Scripts that build scenes

________________________________________

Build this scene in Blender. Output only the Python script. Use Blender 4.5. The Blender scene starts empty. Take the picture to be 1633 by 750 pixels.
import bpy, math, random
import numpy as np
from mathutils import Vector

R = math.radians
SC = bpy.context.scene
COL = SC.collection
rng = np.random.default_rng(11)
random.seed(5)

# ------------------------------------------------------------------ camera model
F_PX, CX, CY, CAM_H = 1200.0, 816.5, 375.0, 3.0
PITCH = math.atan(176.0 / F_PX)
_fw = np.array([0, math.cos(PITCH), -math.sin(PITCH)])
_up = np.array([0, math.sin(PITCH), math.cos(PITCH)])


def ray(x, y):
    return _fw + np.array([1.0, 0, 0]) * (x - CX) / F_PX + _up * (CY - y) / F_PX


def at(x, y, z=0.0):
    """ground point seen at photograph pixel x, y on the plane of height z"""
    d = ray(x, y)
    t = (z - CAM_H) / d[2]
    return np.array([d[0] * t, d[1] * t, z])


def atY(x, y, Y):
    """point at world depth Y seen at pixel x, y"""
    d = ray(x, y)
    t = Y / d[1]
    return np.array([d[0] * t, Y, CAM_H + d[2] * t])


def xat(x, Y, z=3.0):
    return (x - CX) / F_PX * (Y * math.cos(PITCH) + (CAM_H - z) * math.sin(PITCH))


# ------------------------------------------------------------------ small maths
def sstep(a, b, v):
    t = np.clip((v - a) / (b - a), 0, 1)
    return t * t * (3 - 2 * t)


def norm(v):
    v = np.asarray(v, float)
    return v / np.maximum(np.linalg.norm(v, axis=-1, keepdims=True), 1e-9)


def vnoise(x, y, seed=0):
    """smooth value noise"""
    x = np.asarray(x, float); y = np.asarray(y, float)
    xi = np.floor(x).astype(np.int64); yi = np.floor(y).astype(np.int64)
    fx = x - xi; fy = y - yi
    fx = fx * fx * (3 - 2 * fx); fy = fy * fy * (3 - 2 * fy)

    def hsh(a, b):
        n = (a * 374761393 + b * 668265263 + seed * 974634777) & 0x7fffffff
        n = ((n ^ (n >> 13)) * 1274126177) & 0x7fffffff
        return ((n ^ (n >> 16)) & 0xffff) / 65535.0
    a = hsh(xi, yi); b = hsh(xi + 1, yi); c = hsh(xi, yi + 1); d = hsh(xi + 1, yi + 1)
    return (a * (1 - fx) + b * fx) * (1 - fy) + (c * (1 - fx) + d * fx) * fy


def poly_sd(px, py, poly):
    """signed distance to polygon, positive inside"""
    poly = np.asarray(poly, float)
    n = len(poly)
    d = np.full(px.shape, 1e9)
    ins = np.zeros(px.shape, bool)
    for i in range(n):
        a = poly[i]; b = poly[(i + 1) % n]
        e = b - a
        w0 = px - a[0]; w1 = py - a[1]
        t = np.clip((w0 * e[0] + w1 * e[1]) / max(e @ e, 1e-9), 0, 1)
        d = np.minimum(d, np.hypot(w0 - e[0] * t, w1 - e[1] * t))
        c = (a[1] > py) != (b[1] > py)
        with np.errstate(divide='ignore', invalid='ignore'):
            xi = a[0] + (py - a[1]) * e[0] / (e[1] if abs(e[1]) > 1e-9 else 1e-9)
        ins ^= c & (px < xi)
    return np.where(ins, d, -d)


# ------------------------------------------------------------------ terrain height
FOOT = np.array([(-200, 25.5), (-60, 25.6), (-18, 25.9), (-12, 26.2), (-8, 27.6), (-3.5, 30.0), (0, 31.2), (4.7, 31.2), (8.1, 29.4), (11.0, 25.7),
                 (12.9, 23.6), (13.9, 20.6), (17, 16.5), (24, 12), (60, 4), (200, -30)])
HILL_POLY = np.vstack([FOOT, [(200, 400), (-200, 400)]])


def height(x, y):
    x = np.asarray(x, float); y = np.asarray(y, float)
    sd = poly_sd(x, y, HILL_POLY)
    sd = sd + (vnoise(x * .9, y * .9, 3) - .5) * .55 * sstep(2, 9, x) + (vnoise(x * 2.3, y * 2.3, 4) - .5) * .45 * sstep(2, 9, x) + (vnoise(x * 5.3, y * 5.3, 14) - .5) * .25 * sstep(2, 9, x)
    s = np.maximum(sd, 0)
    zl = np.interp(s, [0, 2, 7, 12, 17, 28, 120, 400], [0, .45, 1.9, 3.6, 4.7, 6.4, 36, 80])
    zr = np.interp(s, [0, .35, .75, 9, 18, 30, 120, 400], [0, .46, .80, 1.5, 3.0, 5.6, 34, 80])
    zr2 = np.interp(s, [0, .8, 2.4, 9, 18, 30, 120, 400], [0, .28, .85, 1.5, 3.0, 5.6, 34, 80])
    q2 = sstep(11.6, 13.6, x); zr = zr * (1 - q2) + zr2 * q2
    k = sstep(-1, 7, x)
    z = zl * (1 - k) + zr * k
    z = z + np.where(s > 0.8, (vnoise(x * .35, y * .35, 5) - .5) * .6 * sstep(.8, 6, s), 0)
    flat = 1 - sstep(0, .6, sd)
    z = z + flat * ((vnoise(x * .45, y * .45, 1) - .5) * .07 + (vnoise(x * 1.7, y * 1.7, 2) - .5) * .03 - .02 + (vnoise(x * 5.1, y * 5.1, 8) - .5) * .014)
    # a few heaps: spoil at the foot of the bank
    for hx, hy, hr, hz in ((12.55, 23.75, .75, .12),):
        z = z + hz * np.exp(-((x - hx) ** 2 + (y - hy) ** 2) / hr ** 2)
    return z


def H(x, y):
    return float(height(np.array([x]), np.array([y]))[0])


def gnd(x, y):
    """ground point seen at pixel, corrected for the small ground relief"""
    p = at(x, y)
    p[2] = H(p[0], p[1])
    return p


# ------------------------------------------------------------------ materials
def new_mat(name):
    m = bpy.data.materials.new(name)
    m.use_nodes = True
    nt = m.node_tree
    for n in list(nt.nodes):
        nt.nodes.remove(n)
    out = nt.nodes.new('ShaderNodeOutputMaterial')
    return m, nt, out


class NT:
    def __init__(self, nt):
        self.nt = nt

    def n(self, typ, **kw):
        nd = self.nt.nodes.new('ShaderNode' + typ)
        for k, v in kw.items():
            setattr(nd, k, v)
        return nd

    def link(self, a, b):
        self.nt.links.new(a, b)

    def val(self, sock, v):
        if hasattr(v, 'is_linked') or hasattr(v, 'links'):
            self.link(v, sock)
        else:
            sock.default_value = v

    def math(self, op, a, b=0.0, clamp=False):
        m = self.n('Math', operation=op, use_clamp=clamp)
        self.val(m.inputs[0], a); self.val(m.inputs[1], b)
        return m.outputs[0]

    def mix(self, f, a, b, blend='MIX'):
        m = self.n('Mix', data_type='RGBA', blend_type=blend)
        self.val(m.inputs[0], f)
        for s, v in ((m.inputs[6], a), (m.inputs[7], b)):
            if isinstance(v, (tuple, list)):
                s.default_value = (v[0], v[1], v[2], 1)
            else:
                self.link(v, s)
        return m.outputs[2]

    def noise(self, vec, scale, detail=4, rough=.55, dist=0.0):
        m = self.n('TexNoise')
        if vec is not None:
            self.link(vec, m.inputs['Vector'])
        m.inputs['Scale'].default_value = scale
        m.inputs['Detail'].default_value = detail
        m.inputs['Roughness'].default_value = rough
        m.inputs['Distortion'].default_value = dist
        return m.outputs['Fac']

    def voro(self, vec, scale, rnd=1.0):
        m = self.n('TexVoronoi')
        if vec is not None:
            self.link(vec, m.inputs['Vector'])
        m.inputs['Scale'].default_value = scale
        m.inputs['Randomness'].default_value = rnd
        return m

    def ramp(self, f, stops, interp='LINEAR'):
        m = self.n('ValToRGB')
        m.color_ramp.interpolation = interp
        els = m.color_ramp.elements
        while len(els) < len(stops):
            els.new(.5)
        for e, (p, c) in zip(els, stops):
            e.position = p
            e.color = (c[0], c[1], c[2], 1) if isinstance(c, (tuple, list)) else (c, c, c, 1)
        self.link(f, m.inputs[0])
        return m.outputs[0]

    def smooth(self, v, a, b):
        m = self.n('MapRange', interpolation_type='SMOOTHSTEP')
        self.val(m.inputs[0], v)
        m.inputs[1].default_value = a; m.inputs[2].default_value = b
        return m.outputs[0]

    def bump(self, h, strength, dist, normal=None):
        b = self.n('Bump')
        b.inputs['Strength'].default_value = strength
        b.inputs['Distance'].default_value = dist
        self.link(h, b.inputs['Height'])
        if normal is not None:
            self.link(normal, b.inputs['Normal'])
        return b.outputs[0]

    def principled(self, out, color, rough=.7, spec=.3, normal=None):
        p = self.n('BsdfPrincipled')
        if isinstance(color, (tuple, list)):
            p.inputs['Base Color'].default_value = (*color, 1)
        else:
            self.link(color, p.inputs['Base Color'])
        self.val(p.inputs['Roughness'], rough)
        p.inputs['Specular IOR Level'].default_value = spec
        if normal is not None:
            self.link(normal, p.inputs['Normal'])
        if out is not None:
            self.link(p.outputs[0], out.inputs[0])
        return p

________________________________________

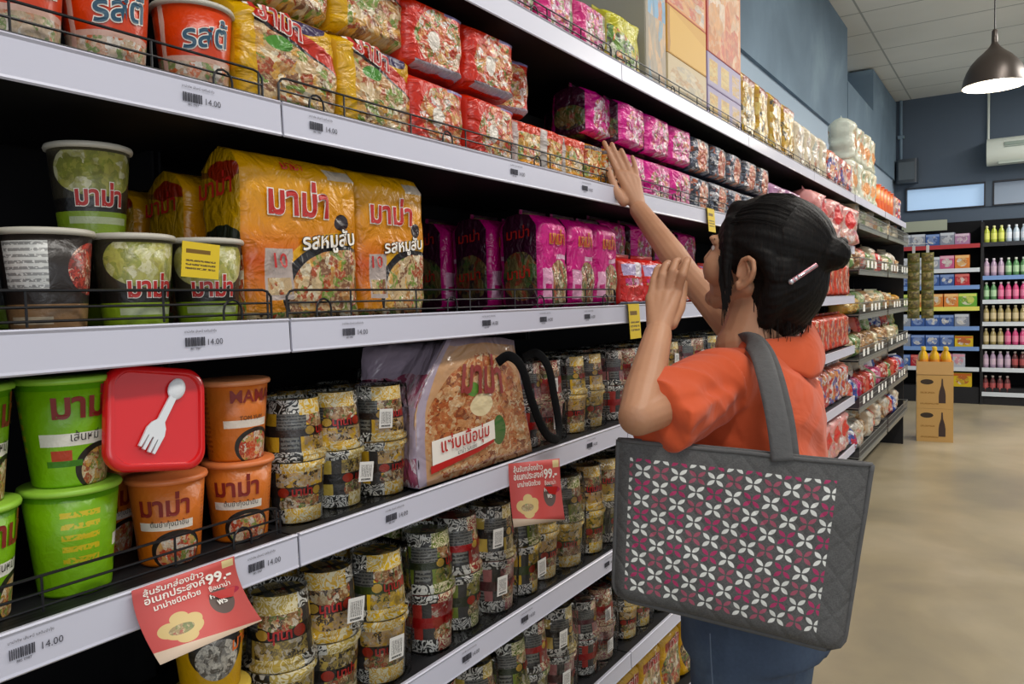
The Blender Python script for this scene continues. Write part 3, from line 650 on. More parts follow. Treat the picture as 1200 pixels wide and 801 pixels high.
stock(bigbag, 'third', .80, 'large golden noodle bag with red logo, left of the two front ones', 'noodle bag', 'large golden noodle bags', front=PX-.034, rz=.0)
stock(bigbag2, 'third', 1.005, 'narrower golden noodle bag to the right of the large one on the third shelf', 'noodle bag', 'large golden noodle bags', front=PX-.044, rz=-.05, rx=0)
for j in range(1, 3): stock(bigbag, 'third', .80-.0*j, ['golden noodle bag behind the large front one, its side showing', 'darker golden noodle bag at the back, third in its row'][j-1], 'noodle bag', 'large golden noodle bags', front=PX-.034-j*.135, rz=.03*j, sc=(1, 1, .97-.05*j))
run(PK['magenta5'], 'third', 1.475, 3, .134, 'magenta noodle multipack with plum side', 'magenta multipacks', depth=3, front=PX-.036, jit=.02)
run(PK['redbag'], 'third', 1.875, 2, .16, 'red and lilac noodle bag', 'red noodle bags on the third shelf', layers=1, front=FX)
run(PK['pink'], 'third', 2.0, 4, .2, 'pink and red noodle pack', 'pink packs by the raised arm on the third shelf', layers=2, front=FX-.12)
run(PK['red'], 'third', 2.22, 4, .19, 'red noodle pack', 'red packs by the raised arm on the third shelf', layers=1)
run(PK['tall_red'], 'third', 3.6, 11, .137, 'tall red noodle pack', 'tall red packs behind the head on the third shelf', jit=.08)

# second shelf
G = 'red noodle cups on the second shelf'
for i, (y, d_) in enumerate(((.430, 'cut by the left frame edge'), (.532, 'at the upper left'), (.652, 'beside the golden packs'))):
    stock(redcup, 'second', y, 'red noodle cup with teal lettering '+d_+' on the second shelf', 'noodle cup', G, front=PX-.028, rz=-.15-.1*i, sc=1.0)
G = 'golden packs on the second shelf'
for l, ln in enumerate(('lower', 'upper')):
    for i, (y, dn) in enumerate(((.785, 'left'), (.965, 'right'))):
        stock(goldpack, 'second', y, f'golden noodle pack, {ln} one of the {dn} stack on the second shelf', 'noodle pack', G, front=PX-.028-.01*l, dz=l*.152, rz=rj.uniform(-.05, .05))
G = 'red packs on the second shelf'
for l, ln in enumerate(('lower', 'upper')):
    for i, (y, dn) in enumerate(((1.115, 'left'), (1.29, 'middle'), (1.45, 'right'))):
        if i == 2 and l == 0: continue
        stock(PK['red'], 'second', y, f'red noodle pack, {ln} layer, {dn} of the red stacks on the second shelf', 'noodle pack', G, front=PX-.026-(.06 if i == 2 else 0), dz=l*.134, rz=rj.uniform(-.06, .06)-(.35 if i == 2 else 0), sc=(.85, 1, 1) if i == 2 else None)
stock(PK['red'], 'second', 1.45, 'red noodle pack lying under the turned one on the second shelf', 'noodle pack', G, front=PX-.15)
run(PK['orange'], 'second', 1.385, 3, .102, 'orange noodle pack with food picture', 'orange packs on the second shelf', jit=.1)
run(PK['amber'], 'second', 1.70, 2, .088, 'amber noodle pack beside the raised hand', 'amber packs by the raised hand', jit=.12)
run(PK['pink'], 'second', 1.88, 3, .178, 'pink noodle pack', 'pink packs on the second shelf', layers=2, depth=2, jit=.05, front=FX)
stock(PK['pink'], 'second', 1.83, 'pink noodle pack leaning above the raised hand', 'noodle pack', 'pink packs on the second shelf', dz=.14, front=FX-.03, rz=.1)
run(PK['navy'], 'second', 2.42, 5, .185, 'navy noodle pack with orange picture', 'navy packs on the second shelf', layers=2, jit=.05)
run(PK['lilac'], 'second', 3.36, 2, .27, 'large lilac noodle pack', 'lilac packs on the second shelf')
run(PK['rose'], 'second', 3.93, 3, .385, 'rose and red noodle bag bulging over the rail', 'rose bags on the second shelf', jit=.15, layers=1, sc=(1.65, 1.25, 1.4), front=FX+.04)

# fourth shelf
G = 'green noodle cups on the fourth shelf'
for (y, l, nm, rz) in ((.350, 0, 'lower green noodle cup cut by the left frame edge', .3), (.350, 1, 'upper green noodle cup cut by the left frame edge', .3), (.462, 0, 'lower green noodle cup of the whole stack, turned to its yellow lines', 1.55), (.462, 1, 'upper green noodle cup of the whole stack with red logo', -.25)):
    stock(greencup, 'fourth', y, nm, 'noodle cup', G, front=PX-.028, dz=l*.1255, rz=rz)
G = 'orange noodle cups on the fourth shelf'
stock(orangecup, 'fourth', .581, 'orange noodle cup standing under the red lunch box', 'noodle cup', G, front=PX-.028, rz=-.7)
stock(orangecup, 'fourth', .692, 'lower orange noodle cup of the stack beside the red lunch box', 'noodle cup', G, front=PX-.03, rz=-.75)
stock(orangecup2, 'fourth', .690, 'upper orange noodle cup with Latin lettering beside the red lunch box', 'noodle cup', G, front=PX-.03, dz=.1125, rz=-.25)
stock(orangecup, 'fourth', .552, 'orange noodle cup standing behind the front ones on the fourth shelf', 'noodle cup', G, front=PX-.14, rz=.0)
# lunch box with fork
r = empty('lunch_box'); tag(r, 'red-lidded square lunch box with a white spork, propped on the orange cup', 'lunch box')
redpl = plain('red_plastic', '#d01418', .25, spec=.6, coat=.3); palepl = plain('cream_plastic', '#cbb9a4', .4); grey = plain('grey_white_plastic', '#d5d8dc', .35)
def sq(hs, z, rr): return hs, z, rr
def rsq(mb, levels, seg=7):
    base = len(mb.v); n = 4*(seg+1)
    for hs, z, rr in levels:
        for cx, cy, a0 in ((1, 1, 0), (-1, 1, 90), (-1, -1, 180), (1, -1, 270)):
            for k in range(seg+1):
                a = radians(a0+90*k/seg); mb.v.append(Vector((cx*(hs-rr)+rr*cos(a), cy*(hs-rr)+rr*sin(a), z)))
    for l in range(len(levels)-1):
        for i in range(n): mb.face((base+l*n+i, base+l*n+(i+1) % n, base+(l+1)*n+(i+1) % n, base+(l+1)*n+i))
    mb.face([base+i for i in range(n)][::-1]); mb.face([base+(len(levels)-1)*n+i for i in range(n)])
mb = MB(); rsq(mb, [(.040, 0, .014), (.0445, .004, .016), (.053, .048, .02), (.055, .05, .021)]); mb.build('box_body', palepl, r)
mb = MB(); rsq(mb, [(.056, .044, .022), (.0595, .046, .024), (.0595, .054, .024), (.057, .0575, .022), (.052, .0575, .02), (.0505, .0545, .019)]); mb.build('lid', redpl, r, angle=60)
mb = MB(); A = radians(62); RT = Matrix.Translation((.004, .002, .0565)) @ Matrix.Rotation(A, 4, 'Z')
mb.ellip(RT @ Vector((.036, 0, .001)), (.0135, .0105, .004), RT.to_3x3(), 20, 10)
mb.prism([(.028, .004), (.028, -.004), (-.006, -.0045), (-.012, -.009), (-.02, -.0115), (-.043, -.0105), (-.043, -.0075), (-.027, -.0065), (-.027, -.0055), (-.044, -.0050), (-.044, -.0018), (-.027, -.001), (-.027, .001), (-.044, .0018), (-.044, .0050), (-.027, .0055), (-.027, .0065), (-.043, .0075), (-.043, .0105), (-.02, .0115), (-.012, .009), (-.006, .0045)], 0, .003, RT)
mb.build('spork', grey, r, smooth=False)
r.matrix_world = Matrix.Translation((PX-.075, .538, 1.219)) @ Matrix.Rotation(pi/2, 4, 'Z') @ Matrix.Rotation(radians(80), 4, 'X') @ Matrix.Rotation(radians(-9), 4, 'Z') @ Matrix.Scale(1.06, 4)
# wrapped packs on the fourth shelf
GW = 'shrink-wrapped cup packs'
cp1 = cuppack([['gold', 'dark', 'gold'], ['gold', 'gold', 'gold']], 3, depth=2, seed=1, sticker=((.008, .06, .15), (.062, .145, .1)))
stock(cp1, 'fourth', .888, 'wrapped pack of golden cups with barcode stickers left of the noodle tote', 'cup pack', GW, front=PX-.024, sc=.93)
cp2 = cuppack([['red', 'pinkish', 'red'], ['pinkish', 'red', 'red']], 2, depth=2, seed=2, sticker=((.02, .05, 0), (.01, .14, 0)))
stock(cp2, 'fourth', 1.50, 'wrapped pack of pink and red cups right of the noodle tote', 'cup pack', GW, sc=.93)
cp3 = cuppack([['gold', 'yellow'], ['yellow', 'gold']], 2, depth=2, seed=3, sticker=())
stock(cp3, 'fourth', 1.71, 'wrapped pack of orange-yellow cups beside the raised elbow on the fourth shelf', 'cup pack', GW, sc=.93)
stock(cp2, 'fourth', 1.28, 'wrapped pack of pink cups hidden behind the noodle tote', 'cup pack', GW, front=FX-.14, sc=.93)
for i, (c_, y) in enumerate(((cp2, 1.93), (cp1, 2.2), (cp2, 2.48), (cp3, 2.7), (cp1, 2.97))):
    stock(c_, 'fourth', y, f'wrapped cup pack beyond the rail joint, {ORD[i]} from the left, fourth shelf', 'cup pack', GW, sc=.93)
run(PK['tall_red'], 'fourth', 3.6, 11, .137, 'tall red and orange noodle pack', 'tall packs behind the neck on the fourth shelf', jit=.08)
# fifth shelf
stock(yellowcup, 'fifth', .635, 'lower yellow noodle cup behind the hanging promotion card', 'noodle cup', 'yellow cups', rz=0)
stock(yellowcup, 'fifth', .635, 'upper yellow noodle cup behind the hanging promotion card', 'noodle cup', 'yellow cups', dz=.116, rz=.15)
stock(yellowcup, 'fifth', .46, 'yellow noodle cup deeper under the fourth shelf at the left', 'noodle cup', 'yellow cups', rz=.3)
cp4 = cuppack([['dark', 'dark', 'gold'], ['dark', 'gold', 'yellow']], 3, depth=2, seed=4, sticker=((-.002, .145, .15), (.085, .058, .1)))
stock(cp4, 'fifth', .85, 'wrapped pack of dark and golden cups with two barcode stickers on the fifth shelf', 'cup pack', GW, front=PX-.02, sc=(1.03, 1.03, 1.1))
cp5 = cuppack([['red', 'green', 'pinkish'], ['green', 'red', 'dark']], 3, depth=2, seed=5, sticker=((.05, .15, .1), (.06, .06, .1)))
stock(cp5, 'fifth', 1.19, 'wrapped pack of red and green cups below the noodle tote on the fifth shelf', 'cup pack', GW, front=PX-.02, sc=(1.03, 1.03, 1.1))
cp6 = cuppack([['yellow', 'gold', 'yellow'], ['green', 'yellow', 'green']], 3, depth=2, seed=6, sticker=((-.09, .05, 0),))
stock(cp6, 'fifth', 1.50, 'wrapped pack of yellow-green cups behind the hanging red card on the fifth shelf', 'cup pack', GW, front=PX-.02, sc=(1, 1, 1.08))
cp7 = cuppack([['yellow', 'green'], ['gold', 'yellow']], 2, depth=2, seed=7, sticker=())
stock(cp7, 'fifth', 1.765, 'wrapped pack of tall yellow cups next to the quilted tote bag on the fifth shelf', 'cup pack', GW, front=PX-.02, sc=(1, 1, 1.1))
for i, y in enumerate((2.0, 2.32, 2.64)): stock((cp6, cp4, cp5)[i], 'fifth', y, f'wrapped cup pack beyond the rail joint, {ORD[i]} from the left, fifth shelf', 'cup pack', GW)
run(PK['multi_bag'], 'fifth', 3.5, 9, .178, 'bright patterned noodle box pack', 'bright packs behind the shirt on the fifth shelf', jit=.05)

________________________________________

**EXERCISE REQUIREMENTS:**
Quote only the lines running from the line that holds "Build this scene" to the line that holds "random.seed(5)", both ends included.

**WRITTEN ANSWER:**
Build this scene in Blender. Output only the Python script. Use Blender 4.5. The Blender scene starts empty. Take the picture to be 1633 by 750 pixels.
import bpy, math, random
import numpy as np
from mathutils import Vector

R = math.radians
SC = bpy.context.scene
COL = SC.collection
rng = np.random.default_rng(11)
random.seed(5)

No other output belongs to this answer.